Como toda a composição do COPOM foi indicada por Lula, trata-se de mais uma operação direta do governo em prol da ortodoxia neoliberal e comprova o compromisso de Galípolo – o “menino de ouro” de Lula – na defesa dos interesses da grande burguesia. Numa tentativa risível de justificar mais essa doação de dinheiro público aos banqueiros, o deputado Lindbergh Farias (líder do PT na Câmara) colocou a culpa do aumento no ex-presidente do BC Campos Neto, indicado por Bolsonaro.
Segundo Lindbergh, uma decisão tomada no último dezembro por Campos Neto já teria “pré-fixado” dois aumentos consecutivos de 1% na Selic, o que deixaria a atual gestão do BC “amarrada” por esse “guidance“. Além de demonstrar a adaptação do deputado à própria lógica neoliberal, como se tais regras não pudessem ser questionadas, esta explicação mostra também o constrangimento de um setor da esquerda que nos últimos dois anos justificou a taxa de juros do governo Lula como responsabilidade exclusiva de Campos Neto.
Entre 2023 e 2024, os aumentos de 0,5% na Selic causavam muito mais comoção e a palavra de ordem “Fora Campos Neto” esteve presente em todas as demonstrações governistas, utilizando um espantalho perfeito para desviar do problema real: a total adequação de Lula às diretrizes neoliberais. O próprio Lula denunciou Campos Neto, a UNE lavou as escadarias do BC, entre diversas outras manifestações, mas o fato concreto é que a atual política monetária de Galípolo (e de Fernando Haddad, seu mentor) conseguiu ser ainda pior do que aquela aplicada pelo indicado bolsonarista. Porém, diferente de antes, o conjunto da esquerda mais adaptada ao governo federal simplesmente ignora este mais novo ataque.
É sempre bom lembrar que o Brasil é o país que mais paga juros de dívida pública no mundo e que essa taxa de juros é definida pelo próprio governo. Portanto, não é exagero dizer que essa doação de R$ 55 bilhões promovida pelo governo aos mais ricos acontece porque não existe nenhuma disposição de Lula em romper com a mesma lógica que sempre governou a política econômica do Brasil.

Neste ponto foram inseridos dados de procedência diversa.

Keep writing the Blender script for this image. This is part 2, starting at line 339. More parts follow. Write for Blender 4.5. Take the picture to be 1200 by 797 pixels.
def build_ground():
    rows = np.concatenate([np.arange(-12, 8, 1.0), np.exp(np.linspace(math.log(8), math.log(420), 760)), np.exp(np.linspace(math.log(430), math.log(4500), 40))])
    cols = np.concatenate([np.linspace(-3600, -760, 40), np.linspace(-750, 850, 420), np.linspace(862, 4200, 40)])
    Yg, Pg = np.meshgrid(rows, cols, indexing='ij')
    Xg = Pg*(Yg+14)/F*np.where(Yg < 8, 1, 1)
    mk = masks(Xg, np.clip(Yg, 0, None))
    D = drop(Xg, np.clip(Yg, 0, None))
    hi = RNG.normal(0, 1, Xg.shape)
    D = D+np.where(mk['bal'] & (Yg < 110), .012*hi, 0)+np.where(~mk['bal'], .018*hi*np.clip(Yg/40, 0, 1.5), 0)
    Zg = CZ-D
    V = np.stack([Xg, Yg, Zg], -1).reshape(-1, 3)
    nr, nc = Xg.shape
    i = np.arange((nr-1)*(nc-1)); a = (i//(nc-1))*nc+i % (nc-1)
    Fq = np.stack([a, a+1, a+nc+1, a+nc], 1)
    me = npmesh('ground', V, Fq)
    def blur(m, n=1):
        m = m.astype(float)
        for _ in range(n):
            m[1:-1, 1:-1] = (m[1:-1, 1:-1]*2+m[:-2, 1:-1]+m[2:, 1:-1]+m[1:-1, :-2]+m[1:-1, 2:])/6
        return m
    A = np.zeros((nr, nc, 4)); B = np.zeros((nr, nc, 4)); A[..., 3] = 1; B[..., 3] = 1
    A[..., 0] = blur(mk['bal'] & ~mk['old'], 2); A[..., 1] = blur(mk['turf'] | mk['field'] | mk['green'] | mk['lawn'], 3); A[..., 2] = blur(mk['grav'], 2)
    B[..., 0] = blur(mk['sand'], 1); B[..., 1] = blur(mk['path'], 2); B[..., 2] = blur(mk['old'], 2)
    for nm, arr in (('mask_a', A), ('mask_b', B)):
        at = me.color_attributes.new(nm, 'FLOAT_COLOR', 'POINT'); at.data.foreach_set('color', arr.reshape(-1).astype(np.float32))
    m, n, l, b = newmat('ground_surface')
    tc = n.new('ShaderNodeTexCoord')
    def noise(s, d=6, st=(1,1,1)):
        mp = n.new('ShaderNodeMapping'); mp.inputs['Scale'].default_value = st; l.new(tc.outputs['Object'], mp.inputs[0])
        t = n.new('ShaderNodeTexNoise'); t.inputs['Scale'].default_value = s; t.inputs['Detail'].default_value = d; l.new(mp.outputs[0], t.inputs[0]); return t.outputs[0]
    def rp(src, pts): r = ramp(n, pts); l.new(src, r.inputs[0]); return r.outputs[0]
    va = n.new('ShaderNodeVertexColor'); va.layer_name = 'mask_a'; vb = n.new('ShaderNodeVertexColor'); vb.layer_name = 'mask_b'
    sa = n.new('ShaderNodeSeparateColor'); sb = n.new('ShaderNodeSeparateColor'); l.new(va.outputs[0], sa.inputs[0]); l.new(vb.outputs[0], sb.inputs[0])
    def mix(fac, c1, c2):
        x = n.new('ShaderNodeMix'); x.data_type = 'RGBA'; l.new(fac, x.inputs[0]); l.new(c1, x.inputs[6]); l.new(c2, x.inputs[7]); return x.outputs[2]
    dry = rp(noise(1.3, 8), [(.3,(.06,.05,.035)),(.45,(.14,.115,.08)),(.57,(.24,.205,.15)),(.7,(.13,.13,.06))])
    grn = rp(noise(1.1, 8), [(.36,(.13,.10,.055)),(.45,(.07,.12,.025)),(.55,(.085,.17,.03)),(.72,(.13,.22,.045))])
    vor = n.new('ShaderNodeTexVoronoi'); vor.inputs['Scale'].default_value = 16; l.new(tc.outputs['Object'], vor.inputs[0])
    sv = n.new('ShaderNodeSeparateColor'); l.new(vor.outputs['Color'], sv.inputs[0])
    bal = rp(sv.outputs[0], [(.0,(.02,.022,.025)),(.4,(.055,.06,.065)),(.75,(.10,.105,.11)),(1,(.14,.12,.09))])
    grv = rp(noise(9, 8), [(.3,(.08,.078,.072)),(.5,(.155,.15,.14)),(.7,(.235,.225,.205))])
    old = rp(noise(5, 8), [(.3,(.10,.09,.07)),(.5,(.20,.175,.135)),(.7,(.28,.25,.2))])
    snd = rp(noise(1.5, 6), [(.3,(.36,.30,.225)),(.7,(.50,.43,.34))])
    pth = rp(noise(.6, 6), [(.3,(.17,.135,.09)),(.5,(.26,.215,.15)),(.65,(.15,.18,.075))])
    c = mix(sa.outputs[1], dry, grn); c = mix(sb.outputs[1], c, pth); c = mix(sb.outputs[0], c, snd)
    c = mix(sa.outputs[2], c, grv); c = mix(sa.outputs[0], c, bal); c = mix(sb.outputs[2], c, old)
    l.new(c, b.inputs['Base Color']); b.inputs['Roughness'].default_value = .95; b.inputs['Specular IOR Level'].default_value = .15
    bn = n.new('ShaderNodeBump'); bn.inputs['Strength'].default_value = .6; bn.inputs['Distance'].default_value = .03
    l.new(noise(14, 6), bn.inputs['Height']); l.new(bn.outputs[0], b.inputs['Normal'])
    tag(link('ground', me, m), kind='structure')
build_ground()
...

Serão R$ 55 bilhões a menos no orçamento público para a saúde, para a educação, para a previdência e assistência social, para os transportes, etc. É exatamente por isso que o governo atua permanentemente para retirar recursos dos mais pobres e vulneráveis, a exemplo dos recentes cortes no Bolsa Família e no BPC.
O aumento nos juros também foi feito em um momento oportuno para o governo: um dia após o anúncio do projeto de isenção no imposto de renda para trabalhadores com renda mensal de até R$ 5 mil. Enquanto os setores progressistas comemoram tal medida positiva, que terá impacto de R$27 bilhões, os bancos e rentistas comemoram os R$ 55 bilhões destinados a seu favor através do aumento dos juros. Exatamente como no anúncio do último pacote de cortes no ano passado, onde a isenção fiscal foi prometida, Lula faz grandes cortes no orçamento ao mesmo tempo em que apresenta algo positivo para a propaganda em um momento de profunda crise de popularidade.
O problema é que a conta não fecha: se somarmos os R$ 70 bilhões de cortes no ano passado com os R$ 55 bilhões do aumento da Selic, teremos aproximadamente R$125 bilhões do do orçamento público entregues diretamente à burguesia. Se comparados aos R$ 27 bilhões da isenção do imposto de renda, descobrimos quem realmente lucra com a política econômica do governo e entendemos porque o discurso falacioso da extrema direita tem tanto apelo entre a classe trabalhadora.